Collect every line that includes the string "from".
===== Data for this task
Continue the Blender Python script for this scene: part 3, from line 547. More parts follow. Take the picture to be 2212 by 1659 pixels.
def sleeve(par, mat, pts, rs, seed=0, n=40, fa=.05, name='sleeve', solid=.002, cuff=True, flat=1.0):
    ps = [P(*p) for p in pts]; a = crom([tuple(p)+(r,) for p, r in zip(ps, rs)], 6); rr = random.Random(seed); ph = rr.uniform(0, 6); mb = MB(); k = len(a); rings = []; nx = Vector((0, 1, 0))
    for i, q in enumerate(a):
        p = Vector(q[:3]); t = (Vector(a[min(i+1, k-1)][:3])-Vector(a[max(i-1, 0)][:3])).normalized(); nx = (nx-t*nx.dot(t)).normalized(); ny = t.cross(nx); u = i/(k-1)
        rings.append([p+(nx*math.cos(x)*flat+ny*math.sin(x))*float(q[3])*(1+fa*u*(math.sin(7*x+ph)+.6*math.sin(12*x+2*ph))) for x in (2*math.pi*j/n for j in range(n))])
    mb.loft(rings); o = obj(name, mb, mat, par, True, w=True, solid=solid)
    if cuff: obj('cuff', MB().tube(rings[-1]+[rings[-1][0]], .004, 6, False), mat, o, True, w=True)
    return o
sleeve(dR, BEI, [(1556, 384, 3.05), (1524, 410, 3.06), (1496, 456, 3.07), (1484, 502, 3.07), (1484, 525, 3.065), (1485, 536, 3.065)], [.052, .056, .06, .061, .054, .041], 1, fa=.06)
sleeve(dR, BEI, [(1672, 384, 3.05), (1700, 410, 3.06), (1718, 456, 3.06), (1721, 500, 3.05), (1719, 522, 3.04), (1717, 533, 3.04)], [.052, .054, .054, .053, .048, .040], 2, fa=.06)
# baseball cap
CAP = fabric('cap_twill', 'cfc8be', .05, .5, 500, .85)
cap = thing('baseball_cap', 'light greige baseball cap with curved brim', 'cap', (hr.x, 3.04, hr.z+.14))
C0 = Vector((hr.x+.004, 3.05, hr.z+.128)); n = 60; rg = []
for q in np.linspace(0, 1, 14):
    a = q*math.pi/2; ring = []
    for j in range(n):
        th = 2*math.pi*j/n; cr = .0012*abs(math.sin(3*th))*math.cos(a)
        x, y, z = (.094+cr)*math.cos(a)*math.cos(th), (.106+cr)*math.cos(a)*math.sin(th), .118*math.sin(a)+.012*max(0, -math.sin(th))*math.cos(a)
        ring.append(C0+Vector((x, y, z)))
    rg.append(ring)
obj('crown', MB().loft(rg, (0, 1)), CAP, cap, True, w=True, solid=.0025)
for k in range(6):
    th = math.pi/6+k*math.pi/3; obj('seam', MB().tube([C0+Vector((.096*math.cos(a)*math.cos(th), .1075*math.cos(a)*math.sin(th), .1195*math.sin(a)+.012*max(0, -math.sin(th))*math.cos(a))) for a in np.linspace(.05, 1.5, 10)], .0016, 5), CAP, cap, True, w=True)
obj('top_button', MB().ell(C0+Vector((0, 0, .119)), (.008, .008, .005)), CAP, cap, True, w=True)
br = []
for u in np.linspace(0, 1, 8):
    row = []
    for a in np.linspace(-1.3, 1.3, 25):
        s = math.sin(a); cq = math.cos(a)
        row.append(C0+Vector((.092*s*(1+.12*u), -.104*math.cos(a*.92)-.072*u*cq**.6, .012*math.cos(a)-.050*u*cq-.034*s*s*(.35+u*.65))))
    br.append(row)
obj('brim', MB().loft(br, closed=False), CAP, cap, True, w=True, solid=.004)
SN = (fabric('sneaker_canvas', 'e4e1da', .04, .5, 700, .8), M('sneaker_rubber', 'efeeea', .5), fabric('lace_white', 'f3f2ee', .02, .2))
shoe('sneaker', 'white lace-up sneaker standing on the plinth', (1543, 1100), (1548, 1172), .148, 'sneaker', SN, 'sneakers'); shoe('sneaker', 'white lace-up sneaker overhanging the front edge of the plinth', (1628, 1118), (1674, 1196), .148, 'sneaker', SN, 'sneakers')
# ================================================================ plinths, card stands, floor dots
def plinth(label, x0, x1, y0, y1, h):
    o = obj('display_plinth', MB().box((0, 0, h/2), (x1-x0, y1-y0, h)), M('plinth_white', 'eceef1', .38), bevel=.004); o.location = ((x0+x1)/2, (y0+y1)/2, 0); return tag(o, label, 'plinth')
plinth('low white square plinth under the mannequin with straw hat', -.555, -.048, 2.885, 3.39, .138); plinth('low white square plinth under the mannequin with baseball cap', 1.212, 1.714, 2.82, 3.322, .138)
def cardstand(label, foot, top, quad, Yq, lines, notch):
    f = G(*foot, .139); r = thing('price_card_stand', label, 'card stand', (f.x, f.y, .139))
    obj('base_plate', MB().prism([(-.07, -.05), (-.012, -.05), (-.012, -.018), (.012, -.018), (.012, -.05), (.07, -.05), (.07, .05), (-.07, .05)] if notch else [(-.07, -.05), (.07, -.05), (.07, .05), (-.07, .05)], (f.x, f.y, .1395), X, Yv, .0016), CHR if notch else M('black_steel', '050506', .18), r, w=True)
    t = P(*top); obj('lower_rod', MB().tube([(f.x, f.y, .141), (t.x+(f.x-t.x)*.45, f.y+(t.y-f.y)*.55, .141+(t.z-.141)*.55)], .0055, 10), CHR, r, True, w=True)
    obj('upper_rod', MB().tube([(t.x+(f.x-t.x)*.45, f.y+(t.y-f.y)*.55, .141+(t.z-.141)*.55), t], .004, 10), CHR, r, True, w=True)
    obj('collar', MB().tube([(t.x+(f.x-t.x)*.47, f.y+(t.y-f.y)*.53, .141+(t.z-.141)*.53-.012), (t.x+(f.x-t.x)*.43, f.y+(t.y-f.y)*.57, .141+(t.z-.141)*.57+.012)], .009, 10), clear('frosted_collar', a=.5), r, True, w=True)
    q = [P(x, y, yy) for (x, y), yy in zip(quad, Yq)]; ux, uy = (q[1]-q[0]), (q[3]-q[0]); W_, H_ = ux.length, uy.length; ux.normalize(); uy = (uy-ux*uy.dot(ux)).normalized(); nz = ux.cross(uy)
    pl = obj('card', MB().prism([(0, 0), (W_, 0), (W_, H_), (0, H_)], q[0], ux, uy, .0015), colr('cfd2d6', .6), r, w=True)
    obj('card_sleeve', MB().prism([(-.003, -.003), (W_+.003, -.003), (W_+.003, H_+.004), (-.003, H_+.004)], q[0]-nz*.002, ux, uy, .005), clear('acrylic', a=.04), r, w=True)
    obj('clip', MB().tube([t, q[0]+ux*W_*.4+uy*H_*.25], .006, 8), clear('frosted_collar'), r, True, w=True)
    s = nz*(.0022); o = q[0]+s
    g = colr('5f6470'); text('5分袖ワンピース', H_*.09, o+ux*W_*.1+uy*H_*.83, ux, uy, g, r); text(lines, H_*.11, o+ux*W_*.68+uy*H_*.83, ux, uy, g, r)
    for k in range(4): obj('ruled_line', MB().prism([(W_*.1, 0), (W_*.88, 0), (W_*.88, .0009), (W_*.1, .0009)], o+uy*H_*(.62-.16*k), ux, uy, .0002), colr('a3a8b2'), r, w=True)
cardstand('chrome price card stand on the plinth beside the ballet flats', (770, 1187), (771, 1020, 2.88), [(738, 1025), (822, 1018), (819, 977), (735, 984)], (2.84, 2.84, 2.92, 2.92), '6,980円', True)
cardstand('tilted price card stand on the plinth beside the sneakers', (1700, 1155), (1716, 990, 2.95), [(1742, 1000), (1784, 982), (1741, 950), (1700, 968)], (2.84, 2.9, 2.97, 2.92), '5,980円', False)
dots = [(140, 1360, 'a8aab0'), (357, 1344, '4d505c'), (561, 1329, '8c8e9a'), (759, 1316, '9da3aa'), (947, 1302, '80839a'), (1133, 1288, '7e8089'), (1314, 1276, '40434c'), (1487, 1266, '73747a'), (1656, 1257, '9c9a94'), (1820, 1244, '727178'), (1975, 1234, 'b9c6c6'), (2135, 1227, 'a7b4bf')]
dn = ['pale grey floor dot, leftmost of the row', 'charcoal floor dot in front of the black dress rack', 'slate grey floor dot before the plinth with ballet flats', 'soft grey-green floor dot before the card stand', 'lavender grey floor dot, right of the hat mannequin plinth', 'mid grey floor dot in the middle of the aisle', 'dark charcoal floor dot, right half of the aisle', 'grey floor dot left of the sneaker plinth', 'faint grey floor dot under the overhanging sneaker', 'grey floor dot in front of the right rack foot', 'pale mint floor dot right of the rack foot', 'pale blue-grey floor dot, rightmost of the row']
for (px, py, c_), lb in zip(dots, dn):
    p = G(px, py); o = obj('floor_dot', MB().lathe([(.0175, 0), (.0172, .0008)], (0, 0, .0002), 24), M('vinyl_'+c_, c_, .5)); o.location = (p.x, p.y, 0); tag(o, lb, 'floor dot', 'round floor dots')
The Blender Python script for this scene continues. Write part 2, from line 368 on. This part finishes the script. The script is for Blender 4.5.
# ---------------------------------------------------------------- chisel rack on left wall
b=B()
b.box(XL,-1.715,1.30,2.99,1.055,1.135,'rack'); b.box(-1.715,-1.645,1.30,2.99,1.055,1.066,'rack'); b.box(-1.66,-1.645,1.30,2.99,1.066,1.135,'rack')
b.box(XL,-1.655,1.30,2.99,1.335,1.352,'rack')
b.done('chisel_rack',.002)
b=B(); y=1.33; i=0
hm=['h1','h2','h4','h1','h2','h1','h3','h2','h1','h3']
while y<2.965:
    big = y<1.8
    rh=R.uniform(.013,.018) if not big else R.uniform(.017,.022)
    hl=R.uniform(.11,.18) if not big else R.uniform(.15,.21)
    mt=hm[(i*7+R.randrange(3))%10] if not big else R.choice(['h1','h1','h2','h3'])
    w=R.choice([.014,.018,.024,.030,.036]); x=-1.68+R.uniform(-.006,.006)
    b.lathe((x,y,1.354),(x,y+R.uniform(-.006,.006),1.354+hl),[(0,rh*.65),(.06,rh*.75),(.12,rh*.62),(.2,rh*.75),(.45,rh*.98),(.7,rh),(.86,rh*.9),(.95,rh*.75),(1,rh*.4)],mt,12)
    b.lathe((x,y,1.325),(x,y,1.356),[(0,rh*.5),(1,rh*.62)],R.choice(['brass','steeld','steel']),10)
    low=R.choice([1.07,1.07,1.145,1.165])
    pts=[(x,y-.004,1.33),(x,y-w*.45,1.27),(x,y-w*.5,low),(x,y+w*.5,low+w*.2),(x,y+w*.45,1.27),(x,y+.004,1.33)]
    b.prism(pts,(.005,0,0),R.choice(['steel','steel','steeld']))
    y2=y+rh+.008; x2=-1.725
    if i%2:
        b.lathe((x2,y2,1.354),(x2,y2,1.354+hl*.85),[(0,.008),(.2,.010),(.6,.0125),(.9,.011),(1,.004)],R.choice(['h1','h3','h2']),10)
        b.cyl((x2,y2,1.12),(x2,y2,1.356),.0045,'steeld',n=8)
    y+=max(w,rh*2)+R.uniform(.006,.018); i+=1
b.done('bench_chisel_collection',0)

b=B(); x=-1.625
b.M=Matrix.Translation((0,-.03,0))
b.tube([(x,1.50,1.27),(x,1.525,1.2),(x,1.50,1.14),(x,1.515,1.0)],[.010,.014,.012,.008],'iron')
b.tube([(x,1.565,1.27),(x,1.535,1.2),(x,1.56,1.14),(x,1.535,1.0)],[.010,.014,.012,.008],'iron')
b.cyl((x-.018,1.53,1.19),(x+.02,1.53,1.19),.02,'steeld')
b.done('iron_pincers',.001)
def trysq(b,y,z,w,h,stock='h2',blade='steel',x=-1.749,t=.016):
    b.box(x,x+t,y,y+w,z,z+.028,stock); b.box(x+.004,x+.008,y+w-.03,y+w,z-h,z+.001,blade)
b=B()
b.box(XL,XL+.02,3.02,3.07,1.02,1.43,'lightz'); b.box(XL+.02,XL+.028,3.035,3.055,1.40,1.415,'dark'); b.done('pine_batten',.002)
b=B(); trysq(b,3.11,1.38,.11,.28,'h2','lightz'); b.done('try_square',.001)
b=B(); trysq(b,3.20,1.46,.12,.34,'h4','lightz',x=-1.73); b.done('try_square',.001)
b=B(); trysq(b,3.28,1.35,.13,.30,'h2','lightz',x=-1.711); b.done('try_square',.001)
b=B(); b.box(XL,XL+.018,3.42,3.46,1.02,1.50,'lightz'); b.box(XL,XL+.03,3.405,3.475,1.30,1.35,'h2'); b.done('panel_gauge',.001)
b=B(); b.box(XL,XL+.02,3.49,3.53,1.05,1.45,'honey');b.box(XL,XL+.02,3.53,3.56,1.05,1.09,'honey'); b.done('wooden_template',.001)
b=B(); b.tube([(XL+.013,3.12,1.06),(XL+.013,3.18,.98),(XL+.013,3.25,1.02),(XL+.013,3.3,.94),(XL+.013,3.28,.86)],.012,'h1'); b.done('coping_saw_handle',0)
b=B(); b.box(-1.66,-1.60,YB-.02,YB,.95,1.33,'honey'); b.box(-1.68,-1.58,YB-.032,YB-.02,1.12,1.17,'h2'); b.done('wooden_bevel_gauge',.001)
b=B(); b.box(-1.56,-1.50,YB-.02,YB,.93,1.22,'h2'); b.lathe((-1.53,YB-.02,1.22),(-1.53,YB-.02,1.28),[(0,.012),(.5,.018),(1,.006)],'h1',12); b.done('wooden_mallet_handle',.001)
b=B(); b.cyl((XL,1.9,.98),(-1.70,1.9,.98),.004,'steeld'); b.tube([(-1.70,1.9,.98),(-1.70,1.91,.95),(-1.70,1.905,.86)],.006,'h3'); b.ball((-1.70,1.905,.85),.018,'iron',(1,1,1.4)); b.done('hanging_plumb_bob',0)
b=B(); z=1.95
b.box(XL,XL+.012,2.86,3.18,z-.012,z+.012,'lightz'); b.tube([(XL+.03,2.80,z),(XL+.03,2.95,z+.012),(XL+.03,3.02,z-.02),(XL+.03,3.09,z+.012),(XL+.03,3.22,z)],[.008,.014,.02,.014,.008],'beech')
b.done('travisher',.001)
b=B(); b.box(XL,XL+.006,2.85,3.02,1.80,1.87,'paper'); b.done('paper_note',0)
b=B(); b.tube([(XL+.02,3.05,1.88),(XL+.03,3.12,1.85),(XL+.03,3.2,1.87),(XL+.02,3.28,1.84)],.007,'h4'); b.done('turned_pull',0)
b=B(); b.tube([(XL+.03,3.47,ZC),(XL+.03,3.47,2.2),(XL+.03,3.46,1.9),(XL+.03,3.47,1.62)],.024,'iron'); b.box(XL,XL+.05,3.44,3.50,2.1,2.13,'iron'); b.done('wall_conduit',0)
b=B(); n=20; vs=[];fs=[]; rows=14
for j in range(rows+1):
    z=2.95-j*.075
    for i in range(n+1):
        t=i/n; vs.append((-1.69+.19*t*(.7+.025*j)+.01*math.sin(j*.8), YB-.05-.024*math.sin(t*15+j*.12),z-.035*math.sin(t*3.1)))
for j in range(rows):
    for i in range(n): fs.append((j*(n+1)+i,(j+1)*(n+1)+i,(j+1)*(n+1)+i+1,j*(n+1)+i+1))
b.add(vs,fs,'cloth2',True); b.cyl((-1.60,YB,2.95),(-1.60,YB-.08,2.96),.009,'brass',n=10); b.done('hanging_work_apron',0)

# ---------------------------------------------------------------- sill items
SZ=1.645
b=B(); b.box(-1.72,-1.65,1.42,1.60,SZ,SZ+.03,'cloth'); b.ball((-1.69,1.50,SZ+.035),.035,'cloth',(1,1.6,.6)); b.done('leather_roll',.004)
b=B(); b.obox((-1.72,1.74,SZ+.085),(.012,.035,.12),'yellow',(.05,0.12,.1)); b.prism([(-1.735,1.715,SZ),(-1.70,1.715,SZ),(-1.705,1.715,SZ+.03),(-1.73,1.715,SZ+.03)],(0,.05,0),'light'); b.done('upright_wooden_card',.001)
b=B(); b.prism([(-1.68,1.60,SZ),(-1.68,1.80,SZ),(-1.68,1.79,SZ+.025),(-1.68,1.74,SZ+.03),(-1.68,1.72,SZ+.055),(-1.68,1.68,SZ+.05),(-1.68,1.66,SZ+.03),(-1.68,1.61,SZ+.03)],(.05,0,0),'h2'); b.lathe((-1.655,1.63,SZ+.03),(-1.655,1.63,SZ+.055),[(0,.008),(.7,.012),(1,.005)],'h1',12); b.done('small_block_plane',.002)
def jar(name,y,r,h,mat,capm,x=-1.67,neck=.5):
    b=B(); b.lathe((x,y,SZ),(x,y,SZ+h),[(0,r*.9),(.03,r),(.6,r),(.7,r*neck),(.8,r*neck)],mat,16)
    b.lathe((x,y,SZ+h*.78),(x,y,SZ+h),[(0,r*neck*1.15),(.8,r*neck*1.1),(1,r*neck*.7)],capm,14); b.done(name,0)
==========
• _Reply to the task_:
Continue the Blender Python script for this scene: part 3, from line 547. More parts follow. Take the picture to be 2212 by 1659 pixels.
The Blender Python script for this scene continues. Write part 2, from line 368 on. This part finishes the script. The script is for Blender 4.5.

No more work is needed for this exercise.